PUBG and BGMI Are the Same, Tencent Misled Indian Government, Should Be Banned: NGO


PlayerUnknown’s Battlegrounds (aka PUBG), and Battlegrounds Mobile India (aka BGMI) are the same, and Tencent has misled the Indian government, a non-profit organisation called Prahar has claimed. Calling for a ban on BGMI/ PUBG, a top executive of the NGO has alleged that there is no company called Krafton India. BGMI is an Indian version of PUBG Mobile, which was launched exclusively for players in India after the government banned PUBG Mobile in the country. The battle royale game is developed and published by Krafton.

Abhay Mishra, President of Prahar wrote in a letter to the Ministry of Electronics and Information Technology (MeiTY) that as per documents available with the Ministry of Corporate Affairs (MCA), the only Krafton in India is a paper manufacturing company with no relation to Krafton of South Korea (developers of BGMI). Mishra said in the letter that Krafton authorised Hyunil Sohn to represent the company, the same person who is authorised to represent PUBG India — deducing that Sohn represents the Chinese company Tencent in India.

“In a board of Directors Council Meeting of Krafton Inc, in a resolution dated 26th November, 2021, Hyunil Sohn was named to represent Krafton in relation to Battlegrounds Mobile India. At the same time on November 26, 2021, PUBG India Pvt.

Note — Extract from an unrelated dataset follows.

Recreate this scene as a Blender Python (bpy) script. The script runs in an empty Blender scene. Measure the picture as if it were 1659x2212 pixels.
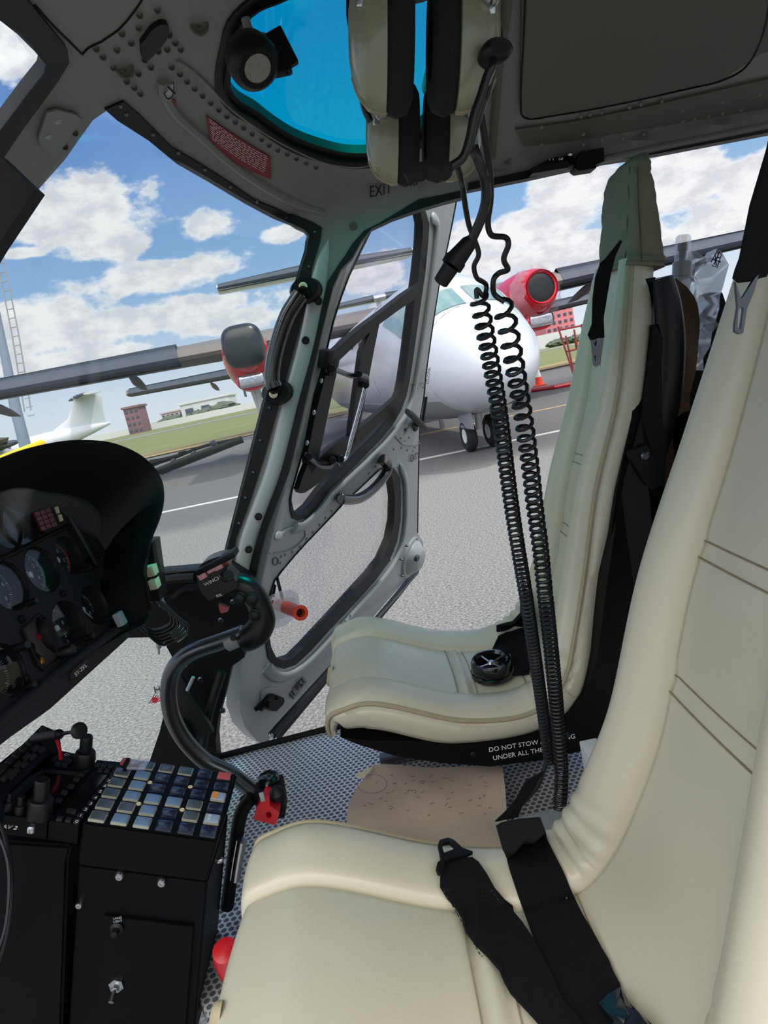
import bpy, bmesh, math, random
from mathutils import Vector, Matrix
from mathutils.bvhtree import BVHTree
from mathutils.geometry import delaunay_2d_cdt
V = Vector
random.seed(7)
C = bpy.context.scene.collection
sc = bpy.context.scene

# ------------------------------------------------------------------ camera
FPX, PITCH, ROLL, CAMZ = 1500.0, math.radians(10.9), math.radians(12.0), 1.5
_F = V((0, math.cos(PITCH), -math.sin(PITCH))); _R0 = V((1, 0, 0)); _U0 = V((0, math.sin(PITCH), math.cos(PITCH)))
_R = _R0 * math.cos(ROLL) - _U0 * math.sin(ROLL)
_U = _U0 * math.cos(ROLL) + _R0 * math.sin(ROLL)
CAM = V((0, 0, CAMZ))
cd = bpy.data.cameras.new('camera'); cam = bpy.data.objects.new('camera', cd); C.objects.link(cam)
cd.sensor_fit = 'VERTICAL'; cd.sensor_height = 24.0; cd.lens = FPX * 24.0 / 2212.0
cd.clip_start = 0.02; cd.clip_end = 3000
M3 = Matrix((_R, _U, -_F)).transposed()
cam.matrix_world = Matrix.Translation(CAM) @ M3.to_4x4()
sc.camera = cam

# ------------------------------------------------------------------ light and exposure
sc.view_settings.view_transform = 'Standard'; sc.view_settings.look = 'None'
sc.view_settings.exposure = 0.0; sc.view_settings.gamma = 1.0; sc.view_settings.use_curve_mapping = False
SUN_E, SKY_BACK = 2.2, 4.3
sl = bpy.data.lights.new('sun', 'SUN'); sl.energy = SUN_E; sl.angle = math.radians(2.0); sl.color = (1, .95, .88)
so = bpy.data.objects.new('sun', sl); C.objects.link(so)
so.rotation_euler = V((0.52, -0.06, 1.0)).to_track_quat('Z', 'Y').to_euler()

def ray(px, py): return (_F * FPX + _R * (px - 829.5) + _U * (1106 - py)).normalized()
def P(px, py, Y):
    d = ray(px, py); return CAM + d * (Y / d.y)
def PZ(px, py, z):
    d = ray(px, py); return CAM + d * ((z - CAMZ) / d.z)
def SY(Y): return lambda x, y: P(x, y, Y)
def SZ(z): return lambda x, y: PZ(x, y, z)
def plane(o, n): return lambda x, y: CAM + ray(x, y) * ((o - CAM).dot(n) / ray(x, y).dot(n))

# ------------------------------------------------------------------ world: blue sky with cumulus
w = bpy.data.worlds.new('sky'); sc.world = w; w.use_nodes = True
wt = w.node_tree; wt.nodes.clear()
class G:
    def __init__(s, t): s.t = t
    def n(s, ty, **k):
        n = s.t.nodes.new(ty)
        for a, b in k.items(): setattr(n, a, b)
        return n
    def l(s, a, b): s.t.links.new(a, b)
    def m(s, op, a, b=0.0, c=None, clamp=False):
        n = s.t.nodes.new('ShaderNodeMath'); n.operation = op; n.use_clamp = clamp
        for i, v in enumerate((a, b, c)):
            if v is None: continue
            if isinstance(v, (int, float)): n.inputs[i].default_value = v
            else: s.l(v, n.inputs[i])
        return n.outputs[0]
    def mix(s, f, a, b):
        n = s.t.nodes.new('ShaderNodeMix'); n.data_type = 'RGBA'
        for i, v in ((0, f), (6, a), (7, b)):
            if isinstance(v, (int, float)): n.inputs[i].default_value = v
            elif isinstance(v, tuple): n.inputs[i].default_value = (*v, 1)
            else: s.l(v, n.inputs[i])
        return n.outputs[2]
    def noise(s, vec, sc_, det=4, rough=.55, dist=0):
        n = s.t.nodes.new('ShaderNodeTexNoise'); n.inputs['Scale'].default_value = sc_
        n.inputs['Detail'].default_value = det; n.inputs['Roughness'].default_value = rough
        n.inputs['Distortion'].default_value = dist
        if vec is not None: s.l(vec, n.inputs['Vector'])
        return n.outputs[0]
g = G(wt)
tc = g.n('ShaderNodeTexCoord'); sx = g.n('ShaderNodeSeparateXYZ'); g.l(tc.outputs['Generated'], sx.inputs[0])
X, Y, Z = sx.outputs
az = g.m('ARCTAN2', X, Y); el = g.m('ARCSINE', Z)
cx = g.n('ShaderNodeCombineXYZ'); g.l(az, cx.inputs[0]); g.l(g.m('MULTIPLY', el, 1.7), cx.inputs[1])
nz = g.noise(cx.outputs[0], 9, 8, .62); nz2 = g.noise(cx.outputs[0], 22, 6, .6); nz3 = g.noise(cx.outputs[0], 3.2, 5, .55)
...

Limited, in a board resolution, authorised the very same Hyunil Sohn, to represent PUBG India in relation to Battlegrounds Mobile India,” Mishra said.

Mishra questioned that if PUBG and BGMI are different, why did Krafton India, “the so-called” publisher of BGMI, authorise Hyunil Sohn of PUBG India Pvt. Ltd to represent the company? “Is Hyunil Sohn, a representative of PUBG or BGMI or both? The answer is in reality, he represents the Chinese company Tencent in India,” Mishra claimed in a communication sent to Gadgets 360.

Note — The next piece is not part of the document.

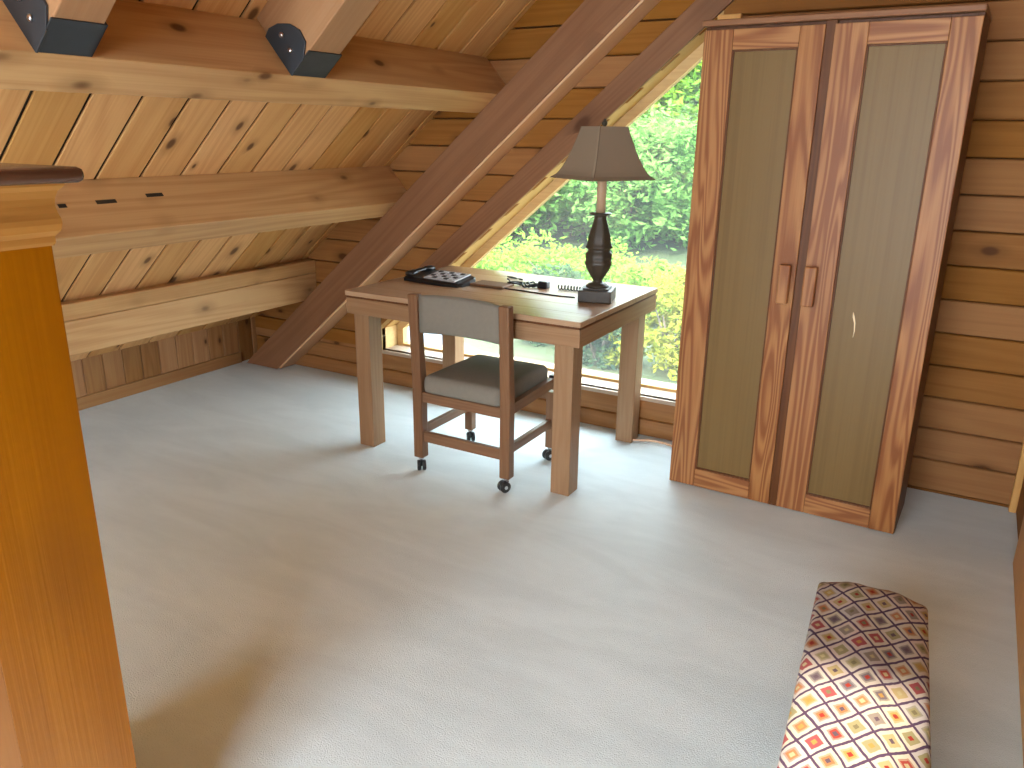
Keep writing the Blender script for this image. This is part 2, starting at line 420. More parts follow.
# right wall
mb = MB(); z = 0
while z < TOPZ:
    z1 = min(z+.137, TOPZ)
    mb.prism([(XR, z+.005), (XR, z1-.005), (XR+.006, z1), (XR+.03, z1), (XR+.03, z), (XR+.006, z)], 'y', YB-.1, W+.05)
    z = z1
struct(mb.build('wall_right', M['gable']), 'right hand wall of amber pine boards at the edge of the view', 'wall')
struct(MB().box(.308, XR, W-.035, W, 0, 2.6, .004).build('trim_1', M['trim_z']), 'upright pine corner strip where gable and right wall meet', 'trim')
struct(MB().box(.314, XR, 1.80, 3.085, 0, 2.2, .005).build('trim_2', M['trim_z']), 'bright honey pine panel on right wall beside the bench', 'trim')

# near wall behind the camera: windows added for fill, slot shaped for bench sun
NW = [(-2.4, -1.3, .06, 1.42), (-1.2, .28, .06, 2.28), (-.165, .06, 2.56, 3.28)]
mb = MB(); z = 0
while z < TOPZ:
    z1 = min(z+.137, TOPZ)
    lv = [z] + sorted(q for w in NW for q in w[2:] if z + .001 < q < z1 - .001) + [z1]
    for a, b in zip(lv[:-1], lv[1:]):
        xs = [max(XK-.05, XK+(a-RZ0)/S), XR+.05]
        blocks = sorted([(w[0], w[1]) for w in NW if b > w[2]+.001 and a < w[3]-.001])
        x = xs[0]
        for w0, w1 in blocks:
            if w0 > x: mb.box(x, w0, YB-.03, YB, a, b)
            x = max(x, w1)
        if xs[1] > x: mb.box(x, xs[1], YB-.03, YB, a, b)
    z = z1
struct(mb.build('wall_near', M['gable']), 'pine wall with windows behind the viewer', 'wall')
def build_added_window(name, lab, pts_frame, pane):
    w = thing(name, lab, 'window', kind='structure')
    pts_frame.build('window_frame', M['jamb'], w); pane.build('glass_pane', M['clear'], w)
for i, (a, b, c, d) in enumerate(NW):
    f = MB().box(a-.05, b+.05, YB-.06, YB+.012, c-.05, c).box(a-.05, b+.05, YB-.06, YB+.012, d, d+.05).box(a-.05, a, YB-.06, YB+.012, c, d).box(b, b+.05, YB-.06, YB+.012, c, d)
    build_added_window('window_%d' % (i+2), ['low wide pine framed window behind the viewer', 'tall pine framed window behind the viewer', 'small high pine framed window behind the viewer'][i], f, MB().box(a, b, YB-.035, YB-.03, c, d))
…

On the basis of the deductions on the alleged “elaborate charade perpetrated by Chinese company Tencent”, the NGO has called for “a ban on BGMI/ PUBG app.” We’ve reached out to Krafton to respond to the allegations, and will update this space when we hear back.

The development follows nearly two months after the government banned 54 apps that have links to China and pose a threat to the country’s security. The apps that were banned include Garena Free Fire, Tencent’s Xriver, and NetEase’s Onmyoji Arena. India has blocked nearly 300 apps in the country since border tensions erupted with China in May 2020.